Supplied records start
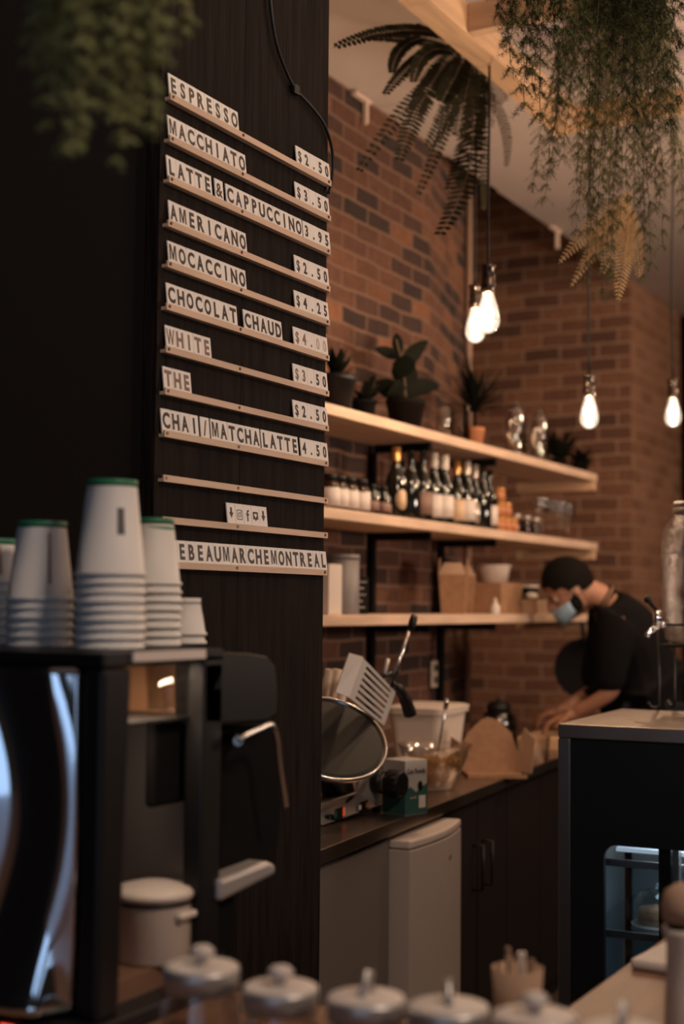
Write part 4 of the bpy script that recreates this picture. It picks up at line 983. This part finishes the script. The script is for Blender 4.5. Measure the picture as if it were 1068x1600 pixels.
for si, (px, dep, dz, n, sc_, desc, hc, _) in enumerate(stacks):
    base = at(px, 1010, dep); base.z = MZ+.0006
    ztopw = at(px, tops[si], dep).z; H_ = ztopw-base.z
    hc = min(.132, H_-dz*(n-1)) if si == 2 else H_-dz*(n-1)
    proto = None
    for k in range(n):
        loc = base+Vector((random.uniform(-.0006,.0006), random.uniform(-.0006,.0006), dz*k))
        nm = 'topmost' if k == n-1 else ('lowest' if k == 0 else ORD[k]+' upward')
        lab = 'white upturned paper cup, %s in the %s' % (nm, desc)
        if proto is None: proto = make_cup(lab, loc, hc, .0335*sc_ if si != 4 else .023, .0455*sc_ if si != 4 else .031, ring=M_paper if si == 4 else None)
        else: c = dup(proto, loc, lab); last = c
    # printed marks on the top cup
    if si in (1, 2, 0):
        rb, rt = .0335, .0455; a = math.radians(-90)+A+math.radians(-90)+ (math.radians(113) if si == 2 else math.radians(110))
        a = math.atan2(-math.sin(A), -math.cos(A)) + math.radians(28)
        b = MB(); hh0, hh1 = (hc*.42, hc*.70) if si == 2 else (hc*.2, hc*.85); wdt = .13 if si == 2 else .06
        for q in range(4):
            a0 = a-wdt+2*wdt*q/4; a1 = a0+2*wdt/4
            def rp(aa, z): r_ = rt+(rb-rt)*(z-.005)/(hc-.011)+.0004; return (r_*math.cos(aa), r_*math.sin(aa), z)
            vs = [rp(a0,hh0), rp(a1,hh0), rp(a1,hh1), rp(a0,hh1)]; b.add(vs, [(0,1,2,3)], True)
        b.build('cup_print', M_mark if si == 2 else M_flap, last)
# ================================================================== FOREGROUND JARS
M_lid = mat('zinc_jar_lid', (.56, .54, .52), .38, .75)
M_lidt = mat('ivory_lid_top', (.62, .54, .49), .5)
M_brown = mat('brown_sugar_sachet', (.36, .17, .10), .7); M_wht = mat('white_sachet', (.6, .55, .5), .7)
jl = [(315, 1508, 1.52, .0405, 'round knob'), (438, 1540, 1.50, .0405, 'round knob'), (572, 1556, 1.47, .041, 'upright clip'), (700, 1570, 1.43, .0415, 'small clip'), (835, 1585, 1.38, .0415, 'low knob'), (972, 1608, 1.33, .0415, 'bent clip')]
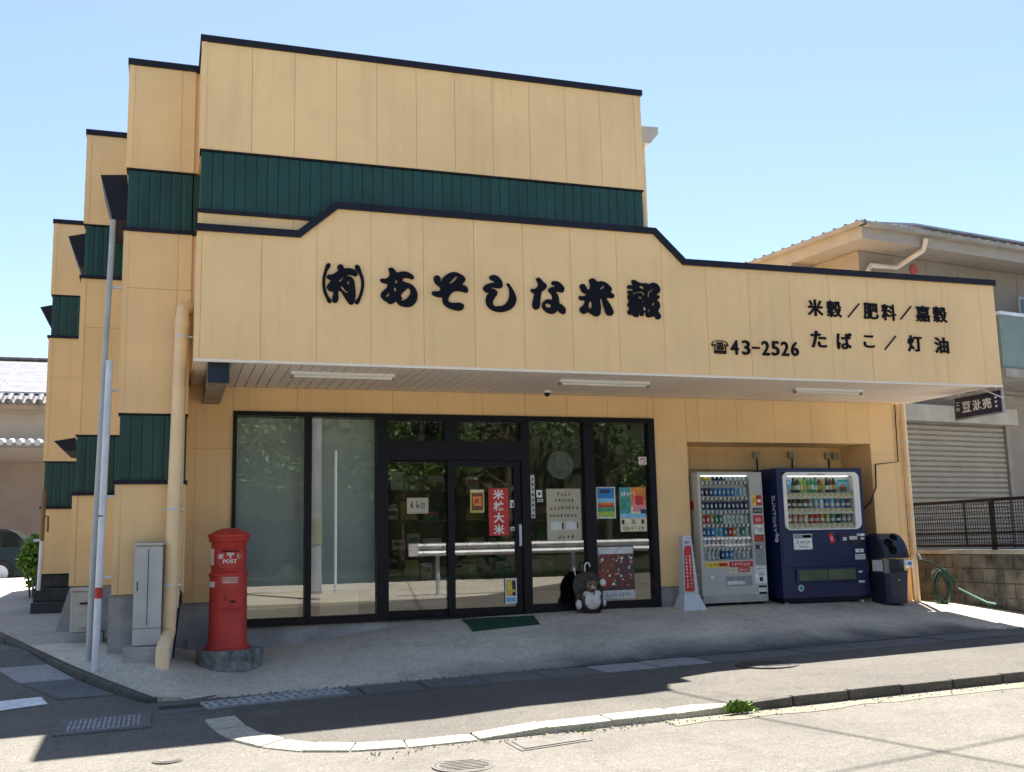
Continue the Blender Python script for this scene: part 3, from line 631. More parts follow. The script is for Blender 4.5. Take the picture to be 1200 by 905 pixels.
Supplied records end
**Task objective:** Go over the entries above and say how many lines hold the string "picture", with no other text.

**Exercise output:** 2